Stored in the vaults of a Wells Fargo bank in Nevada, this monumental find was purchased by Spectrum Numismatics in 1997. And, it was at the same Wells Fargo bank in Nevada that the biggest hoard of superb quality U.S. gold coins in numismatic history traded hands, says a Spectrum news release. Roberts declined to disclose the city in which the Wells Fargo bank is located. The identity of the owner of the coins has not been revealed.

Roberts said he did not know if the coins have always been stored at the Wells Fargo bank in Nevada where the coin deal was consummated, only to say that it was the location where he first saw the coins. Roberts said he did not know the legal ramifications of how the coins circumvented having to be turned in under President Franklin Roosevelt’s 1933 executive order banning gold ownership except for pieces having substantial numismatic value.

Saint-Gaudens $20 gold coins were known to have been used by banks for large transfers of funds between individual institutions.

Total mintage figures for No Motto vs. With Motto Saint-Gaudens double eagle indicate that less than one out of 12 coins were struck without a motto. There were 64,535,878 With Motto coins struck, but only 5,296,968 No Motto coins, with 4,271,551 of that total produced at the Philadelphia Mint.

The 1908 Saint-Gaudens double eagle is the second of a two-year type coin created when President Theodore Roosevelt requested the motto “In God We Trust” not be used on the coins. Roosevelt was a very religious man and he felt that having God’s name on coins that would be used for gambling, liquor, brothels and other activities showed irreverence and was sacrilege. None of the 1907 Saint-Gaudens double eagles bear the motto. The motto was placed on the coins by order of Congress in 1908, but not until after some No Motto coins were struck.

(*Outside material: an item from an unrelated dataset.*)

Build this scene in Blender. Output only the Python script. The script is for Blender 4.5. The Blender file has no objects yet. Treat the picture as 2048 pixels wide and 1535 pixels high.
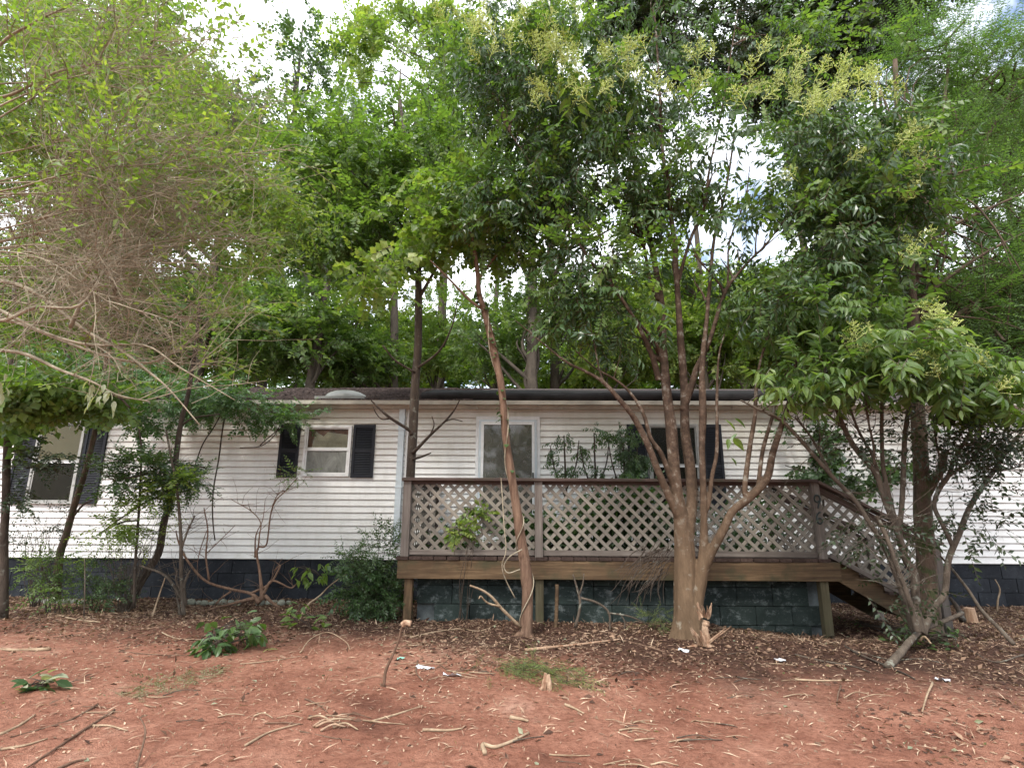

A reproduction of the Roosevelt letter (owned by Spectrum) on White House stationery in which Roosevelt explains his feelings about the motto, is available in limited quantity with these coins.

The quality of the coins is considered “amazing” in that the No Motto 1908 coins were struck with less pressure than the 1908 With Motto and later dated $20 gold coins, according to the Spectrum news release. The lower relief pieces would attract more marks and nicks more readily to their wide, flat surfaces.